Begin

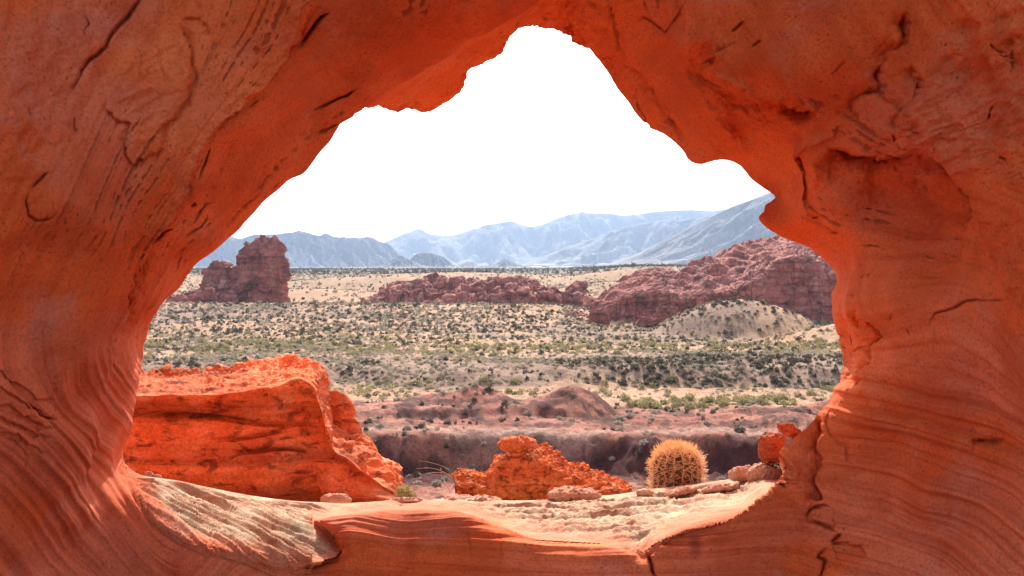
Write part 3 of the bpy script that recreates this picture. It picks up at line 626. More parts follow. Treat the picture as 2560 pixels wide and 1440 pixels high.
mountain('distant_mountains', [(-100,650),(60,610),(200,625),(300,612),(430,600),(520,590),(575,588),(600,598),(635,586),(690,585),(755,577),(800,590),(815,582),(835,592),(880,594),(930,592),(950,604),(975,610),(1000,640),(1030,664)], 670, 6000, 430, 0.55, (0.12, 0.105, 0.10), 5, 'jagged blue mountain range with pale fans behind the red rock towers', skew=0.55, ncol=420)
mountain('distant_mountains', [(1480,668),(1540,655),(1600,630),(1680,590),(1760,548),(1830,515),(1905,488),(2000,450),(2150,400),(2400,360)], 668, 4300, 620, 0.36, (0.17, 0.145, 0.13), 11, 'grey striped mountain slope rising to the right above the red ridge', skew=-0.9, ncol=420)
mountain('hills', [(935,668),(960,660),(1000,637),(1022,648),(1060,664),(1090,669)], 669, 4600, 90, 0.4, (0.12, 0.105, 0.10), 21, 'small pointed blue hill at the foot of the mountains', ncol=120, nrow=50)
mountain('hills', [(1010,668),(1028,645),(1045,632),(1075,632),(1105,640),(1130,658),(1150,669)], 669, 4900, 110, 0.4, (0.12, 0.105, 0.10), 22, 'small rounded blue hill beside the pointed one', ncol=120, nrow=50)
mountain('hills', [(1130,668),(1155,660),(1170,653),(1185,656),(1200,668),(1230,664),(1260,646),(1300,662),(1340,668)], 669, 5200, 100, 0.4, (0.12, 0.105, 0.10), 23, 'low blue hillocks at the foot of the far range', ncol=120, nrow=50)
print('mountains', time.time() - T0)

# ------------------------------------------------------------------ rocks
def net_rock(name, net, nu, nv, amps, mat, seed=0, closed=False, parent=None, unit=1.0, strata=1.0, extra=None, origin=None):
    """net[row][col] = (px, py, Y); bicubic surface, then bedding, joints and blocks are carved in along the normal"""
    net = np.asarray(net, float)
    R, Cn = net.shape[:2]
    a = catmull(net, np.linspace(0, R - 1, nv))
    a = np.swapaxes(catmull(np.swapaxes(a, 0, 1), np.linspace(0, Cn if closed else Cn - 1, nu, endpoint=not closed), closed), 0, 1)
    G = P(a[..., 0], a[..., 1], a[..., 2])
    n = grid_normals(G, closed); s = np.sign(np.median((n[: nv // 2] * G[: nv // 2]).sum(-1))); n = -n * s
    S = 1.0 / unit; q = G * S
    z = q[..., 2] + 0.25 * fbm(q * 0.35, 2, seed=seed)
    bed = 0.6 * np.tanh(3.5 * perlin(xyz(0.12 * q[..., 0], 0.12 * q[..., 1], z * 1.1 * strata), seed + 1)) + 0.6 * perlin(xyz(0.2 * q[..., 0], 0.2 * q[..., 1], z * 4.1 * strata), seed + 2)
    wv = q + 0.35 * fbm(q * 0.9, 2, seed=seed + 3)[..., None]
    f1, f2, cid = worley(wv * np.array([0.8, 0.8, 1.1]), seed + 4)
    crack = -np.exp(-((f2 - f1) / 0.09) ** 2); block = cid - 0.5
    f1b, f2b, cidb = worley(wv * 2.3, seed + 5); crack2 = -np.exp(-((f2b - f1b) / 0.10) ** 2)
    joint = -np.exp(-(perlin(xyz(q[..., 0] * 1.1, q[..., 1] * 1.1, q[..., 2] * 0.03), seed + 6) / 0.035) ** 2)
    rg = fbm(q * 3.0, 4, seed=seed + 7)
    A = dict(bed=.12, crack=.12, block=.15, crack2=.05, joint=.1, rough=.08, dome=0); A.update(amps)
    d = A['bed'] * bed + A['crack'] * crack + A['block'] * block + A['crack2'] * (crack2 + cidb - .5) + A['joint'] * joint + A['rough'] * rg + A['dome'] * (0.6 - worley(wv * np.array([.55, .55, .7]), seed + 9)[0])
    if extra is not None: d = d + extra(q, a)
    G = G + n * (d * unit)[..., None]
    return mesh_from(name, G, grid_faces(nv, nu, closed), mat=mat, parent=parent, origin=origin)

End

_Given problem:_ Copy out all of the data word for word. Do not carry over any picture.

_The completed task:_
Write part 3 of the bpy script that recreates this picture. It picks up at line 626. More parts follow. Treat the picture as 2560 pixels wide and 1440 pixels high.
mountain('distant_mountains', [(-100,650),(60,610),(200,625),(300,612),(430,600),(520,590),(575,588),(600,598),(635,586),(690,585),(755,577),(800,590),(815,582),(835,592),(880,594),(930,592),(950,604),(975,610),(1000,640),(1030,664)], 670, 6000, 430, 0.55, (0.12, 0.105, 0.10), 5, 'jagged blue mountain range with pale fans behind the red rock towers', skew=0.55, ncol=420)
mountain('distant_mountains', [(1480,668),(1540,655),(1600,630),(1680,590),(1760,548),(1830,515),(1905,488),(2000,450),(2150,400),(2400,360)], 668, 4300, 620, 0.36, (0.17, 0.145, 0.13), 11, 'grey striped mountain slope rising to the right above the red ridge', skew=-0.9, ncol=420)
mountain('hills', [(935,668),(960,660),(1000,637),(1022,648),(1060,664),(1090,669)], 669, 4600, 90, 0.4, (0.12, 0.105, 0.10), 21, 'small pointed blue hill at the foot of the mountains', ncol=120, nrow=50)
mountain('hills', [(1010,668),(1028,645),(1045,632),(1075,632),(1105,640),(1130,658),(1150,669)], 669, 4900, 110, 0.4, (0.12, 0.105, 0.10), 22, 'small rounded blue hill beside the pointed one', ncol=120, nrow=50)
mountain('hills', [(1130,668),(1155,660),(1170,653),(1185,656),(1200,668),(1230,664),(1260,646),(1300,662),(1340,668)], 669, 5200, 100, 0.4, (0.12, 0.105, 0.10), 23, 'low blue hillocks at the foot of the far range', ncol=120, nrow=50)
print('mountains', time.time() - T0)

# ------------------------------------------------------------------ rocks
def net_rock(name, net, nu, nv, amps, mat, seed=0, closed=False, parent=None, unit=1.0, strata=1.0, extra=None, origin=None):
    """net[row][col] = (px, py, Y); bicubic surface, then bedding, joints and blocks are carved in along the normal"""
    net = np.asarray(net, float)
    R, Cn = net.shape[:2]
    a = catmull(net, np.linspace(0, R - 1, nv))
    a = np.swapaxes(catmull(np.swapaxes(a, 0, 1), np.linspace(0, Cn if closed else Cn - 1, nu, endpoint=not closed), closed), 0, 1)
    G = P(a[..., 0], a[..., 1], a[..., 2])
    n = grid_normals(G, closed); s = np.sign(np.median((n[: nv // 2] * G[: nv // 2]).sum(-1))); n = -n * s
    S = 1.0 / unit; q = G * S
    z = q[..., 2] + 0.25 * fbm(q * 0.35, 2, seed=seed)
    bed = 0.6 * np.tanh(3.5 * perlin(xyz(0.12 * q[..., 0], 0.12 * q[..., 1], z * 1.1 * strata), seed + 1)) + 0.6 * perlin(xyz(0.2 * q[..., 0], 0.2 * q[..., 1], z * 4.1 * strata), seed + 2)
    wv = q + 0.35 * fbm(q * 0.9, 2, seed=seed + 3)[..., None]
    f1, f2, cid = worley(wv * np.array([0.8, 0.8, 1.1]), seed + 4)
    crack = -np.exp(-((f2 - f1) / 0.09) ** 2); block = cid - 0.5
    f1b, f2b, cidb = worley(wv * 2.3, seed + 5); crack2 = -np.exp(-((f2b - f1b) / 0.10) ** 2)
    joint = -np.exp(-(perlin(xyz(q[..., 0] * 1.1, q[..., 1] * 1.1, q[..., 2] * 0.03), seed + 6) / 0.035) ** 2)
    rg = fbm(q * 3.0, 4, seed=seed + 7)
    A = dict(bed=.12, crack=.12, block=.15, crack2=.05, joint=.1, rough=.08, dome=0); A.update(amps)
    d = A['bed'] * bed + A['crack'] * crack + A['block'] * block + A['crack2'] * (crack2 + cidb - .5) + A['joint'] * joint + A['rough'] * rg + A['dome'] * (0.6 - worley(wv * np.array([.55, .55, .7]), seed + 9)[0])
    if extra is not None: d = d + extra(q, a)
    G = G + n * (d * unit)[..., None]
    return mesh_from(name, G, grid_faces(nv, nu, closed), mat=mat, parent=parent, origin=origin)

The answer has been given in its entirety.